The terms themselves—"open" and "closed"—act as binary signals for the reader. The p’tuchah requires a full line break or a major gap at the end of a line, signaling a fresh start or a clear topical demarcation. The s’tumah, by contrast, exists in the "middle" of the line, surrounded by text. This represents a subtle transition, an internal shift that doesn't demand the "reset" of an open paragraph. When the Rambam insists that these forms be strictly maintained, he is creating a rigid syntax for the Torah’s narrative flow. If you misidentify a s’tumah as a p’tuchah, you have fundamentally altered the "punctuation" of divine revelation.

Insight 3: The Tension of Irreversibility

The most striking aspect of this chapter is the severity of the consequence: "the scroll is disqualified and may never be corrected." Unlike a misspelled word, which can often be scraped away, a structural error regarding spacing is catastrophic. Why? Because the spacing is the container of the holiness. Once the physical alignment of the column is broken, the scribe has failed to align the text with the cosmic template established by Ben Asher. This enforces a standard of perfection that values the integrity of the whole over the convenience of a quick fix. It forces the scribe into a state of total, unwavering focus, reminding them that some mistakes are so foundational that they cannot be patched—they require a total restart.

Two Angles

The tension between Maimonides and Rabbenu Asher (the Rosh) regarding these spaces serves as a classic study in the evolution of Jewish law. Maimonides, writing from a perspective of centralized, idealized tradition, demands strict adherence to the specific scroll of Ben Asher. He treats the spacing as an immutable law that, if violated, renders the scroll invalid.

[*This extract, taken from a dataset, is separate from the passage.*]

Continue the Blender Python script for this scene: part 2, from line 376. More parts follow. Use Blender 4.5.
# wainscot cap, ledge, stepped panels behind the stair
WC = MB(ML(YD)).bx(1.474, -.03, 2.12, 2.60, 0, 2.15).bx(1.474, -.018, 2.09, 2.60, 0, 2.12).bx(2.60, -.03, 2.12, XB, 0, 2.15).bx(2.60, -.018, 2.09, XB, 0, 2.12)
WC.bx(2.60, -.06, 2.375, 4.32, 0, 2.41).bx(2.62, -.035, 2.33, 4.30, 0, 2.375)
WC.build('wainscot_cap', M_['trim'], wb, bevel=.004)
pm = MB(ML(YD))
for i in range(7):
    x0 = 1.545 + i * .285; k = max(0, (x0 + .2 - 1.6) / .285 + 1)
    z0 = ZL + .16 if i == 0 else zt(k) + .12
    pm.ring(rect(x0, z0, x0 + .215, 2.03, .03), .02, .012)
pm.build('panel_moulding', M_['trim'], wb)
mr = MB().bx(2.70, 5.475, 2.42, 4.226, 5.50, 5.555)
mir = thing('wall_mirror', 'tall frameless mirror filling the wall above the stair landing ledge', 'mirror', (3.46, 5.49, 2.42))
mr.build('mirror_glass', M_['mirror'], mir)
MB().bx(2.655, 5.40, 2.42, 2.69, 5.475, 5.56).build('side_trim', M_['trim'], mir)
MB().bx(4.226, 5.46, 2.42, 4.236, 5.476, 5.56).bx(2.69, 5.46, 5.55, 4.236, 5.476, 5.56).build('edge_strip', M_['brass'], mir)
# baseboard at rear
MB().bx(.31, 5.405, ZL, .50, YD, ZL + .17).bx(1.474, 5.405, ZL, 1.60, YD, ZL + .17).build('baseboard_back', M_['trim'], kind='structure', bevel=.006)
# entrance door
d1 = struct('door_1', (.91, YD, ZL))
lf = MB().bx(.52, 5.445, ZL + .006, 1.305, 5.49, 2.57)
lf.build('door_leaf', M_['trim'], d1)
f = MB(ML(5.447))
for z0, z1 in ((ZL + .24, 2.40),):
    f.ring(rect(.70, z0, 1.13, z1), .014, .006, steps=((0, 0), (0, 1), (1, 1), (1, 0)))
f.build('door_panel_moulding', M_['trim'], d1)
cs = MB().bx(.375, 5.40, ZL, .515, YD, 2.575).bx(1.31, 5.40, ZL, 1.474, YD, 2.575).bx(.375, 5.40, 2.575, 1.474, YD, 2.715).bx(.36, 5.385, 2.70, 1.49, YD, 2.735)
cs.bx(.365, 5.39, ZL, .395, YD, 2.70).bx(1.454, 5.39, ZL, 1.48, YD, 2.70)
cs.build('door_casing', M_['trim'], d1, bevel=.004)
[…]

Rabbenu Asher, however, takes a more pragmatic, "lived-in" approach. He recognizes that scribes are human and that mistakes happen. He argues that correcting a scroll by erasing and re-writing is often halakhically preferable to discarding entire columns, which might contain the Name of God. While the Shulchan Aruch ultimately sides with the Rambam’s ideal, it incorporates the Rosh’s leniencies as a safeguard, creating a tiered approach: strive for the ideal, but maintain a pathway for restoration. This debate represents the eternal friction between the ideal (the perfect, singular Torah scroll) and the real (the practical necessity of maintaining religious life in a broken world).

Practice Implication

This chapter teaches us that "structure is the prerequisite for meaning." In our daily decision-making, we often focus on the "content" of our actions while ignoring the "spacing"—the context, the timing, and the pauses. Just as the Torah scroll is disqualified if the white space is improperly measured, our intentions, no matter how noble, can be undermined if the "structure" of our life—our priorities, our pace, and our clear boundaries—is neglected. When we approach a major project or a personal commitment, we should ask: "Have I provided enough 'empty space' for this to be properly understood?" Sometimes, the most important part of the work is not what you write, but the silence you protect around it.

Chevruta Mini

  1. If the "white space" is as holy as the ink, does that imply that the things we leave unsaid in our own lives are just as significant as our words?
  2. Why would the Rambam insist on such a rigid, unforgiving standard for a physical object like a scroll, knowing how difficult it is for humans to achieve such perfection?

Takeaway

The sanctity of the Torah is found not just in the letters we read, but in the precise, non-negotiable architecture of the silence we keep between them.